Writing of his childhood memory of listening to broadcasts in his family's small apartment, Sever Voinescu of the Bucharest daily "Cotidianul" calls RFE/RL "Romania's most important media phenomenon until 1989." Comparing the contemporary crop of Romanian journalists to RFE/RL correspondents of the past -- broadcasters whose voices were "instantly recognizable" to him -- Voinescu added: "If I ever were to be called a journalist, I'd want to be like them. Not like the others."

The liveliest debate over the closures has appeared on the Internet. The Romanian news portal on July 6 co-hosted a roundtable discussion on the RFE/RL and BBC closures. The talk, which included three prominent former RFE/RL and BBC employees -- RFE/RL broadcasters Neculai Constantin Munteanu and Emil Hurezeanu and the BBC's Christian Mititelu -- prompted hundreds of phone calls and text messages.

Romanian novelist Cristian Teodorescu, a former RFE/RL Bucharest bureau chief and the current editor of the Romanian edition of the prestigious literary magazine "Lettre Internationale," used his blog to publish his commentary on the fact that many in Romania will be more than happy to see the demise of an independent media voice.

"The first to rejoice would be those [ex-]Securitate cliques who tried to muzzle RFE through attacks or intimidation," Teodorescu tells RFE/RL. "These attacks have been uncovered, and they are now part of RFE's history. The rejoicers also include all [communist-era] 'cultural' VIPs who were churning out outrageous propaganda during the Ceausescu era -- writers such as [ex-court poet] Adrian Paunescu, [playwright] Dinu Sararu, [ex-court poet and current ultranationalist politician] Corneliu Vadim Tudor, who shamelessly perpetrated Ceausescu's personality cult, and whom Radio Free Europe blasted, making history, and certainly influencing Romania's history."

Sense Of Hope

Teodorescu's blog post inspired hundreds of replies -- many sympathetic, some not, to RFE/RL's past role in keeping a sense of hope through the dark years of communism.

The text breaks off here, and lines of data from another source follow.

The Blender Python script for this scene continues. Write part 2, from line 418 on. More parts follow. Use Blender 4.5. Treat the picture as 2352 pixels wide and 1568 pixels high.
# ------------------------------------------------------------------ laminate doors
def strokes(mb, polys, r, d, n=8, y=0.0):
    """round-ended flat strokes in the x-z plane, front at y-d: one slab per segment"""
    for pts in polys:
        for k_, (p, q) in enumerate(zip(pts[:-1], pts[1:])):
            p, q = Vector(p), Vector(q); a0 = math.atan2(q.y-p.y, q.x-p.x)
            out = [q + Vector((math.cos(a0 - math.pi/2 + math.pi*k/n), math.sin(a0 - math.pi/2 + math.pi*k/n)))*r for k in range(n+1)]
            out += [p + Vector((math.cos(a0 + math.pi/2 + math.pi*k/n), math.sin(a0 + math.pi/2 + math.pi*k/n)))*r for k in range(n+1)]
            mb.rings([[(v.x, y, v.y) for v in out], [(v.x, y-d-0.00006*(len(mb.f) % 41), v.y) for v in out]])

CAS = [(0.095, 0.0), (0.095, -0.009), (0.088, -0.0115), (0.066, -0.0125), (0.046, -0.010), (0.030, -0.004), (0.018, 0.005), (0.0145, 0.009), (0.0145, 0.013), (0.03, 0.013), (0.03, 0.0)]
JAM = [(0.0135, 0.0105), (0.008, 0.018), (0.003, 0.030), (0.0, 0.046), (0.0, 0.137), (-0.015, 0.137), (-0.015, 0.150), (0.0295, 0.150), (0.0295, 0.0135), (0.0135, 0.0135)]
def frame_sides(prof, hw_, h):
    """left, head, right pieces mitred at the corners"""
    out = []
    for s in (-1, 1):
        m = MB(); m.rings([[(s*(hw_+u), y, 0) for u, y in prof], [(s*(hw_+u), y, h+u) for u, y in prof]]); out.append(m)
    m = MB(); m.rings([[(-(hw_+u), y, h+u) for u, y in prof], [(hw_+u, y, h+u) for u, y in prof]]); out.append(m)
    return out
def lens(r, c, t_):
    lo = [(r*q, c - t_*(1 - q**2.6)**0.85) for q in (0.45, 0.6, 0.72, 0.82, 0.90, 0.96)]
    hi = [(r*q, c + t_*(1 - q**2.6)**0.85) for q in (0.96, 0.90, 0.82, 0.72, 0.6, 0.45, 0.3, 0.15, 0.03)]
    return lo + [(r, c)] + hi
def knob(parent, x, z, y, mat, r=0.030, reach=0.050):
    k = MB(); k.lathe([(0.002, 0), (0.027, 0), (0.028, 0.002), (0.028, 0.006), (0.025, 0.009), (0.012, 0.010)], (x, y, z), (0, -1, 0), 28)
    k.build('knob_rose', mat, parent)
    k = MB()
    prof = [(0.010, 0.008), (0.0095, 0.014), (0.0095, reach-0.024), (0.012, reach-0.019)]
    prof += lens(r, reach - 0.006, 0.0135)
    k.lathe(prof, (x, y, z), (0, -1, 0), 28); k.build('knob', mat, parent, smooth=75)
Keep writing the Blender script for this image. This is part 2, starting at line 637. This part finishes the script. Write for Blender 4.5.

"Without Radio Free Europe, it would have been farewell, Europe!" read one.

"I am so happy for the disbanding of this radio station, and for the firing of the bastard spies who worked for it and destroyed so many countries and destinies through the bloodshed that they provoked and supported," wrote another.

A third, more moderate, voice wrote: "While no one is rejoicing, there is no tragedy is the disappearance of RFE. Its mission was accomplished with the fall of communism.... Romanians should erect a monument to the memory of those who, evening after evening, were informing them about what was happening in their own country."

Are such sentiments a sign that Romania and its media is progressing -- albeit slowly -- toward a stable democracy?

"Yes, in my opinion," says Teodorescu. "And not only because some of those who worked for the BBC and RFE continue to work today in the Romanian media, but also because the Romanian journalist has developed a conscience and sometimes would rather suffer and would do everything in his power to avoid being pressured into something. All this is proof that the local media are heading in the right direction. In this respect, both RFE and the BBC have been hugely important milestones."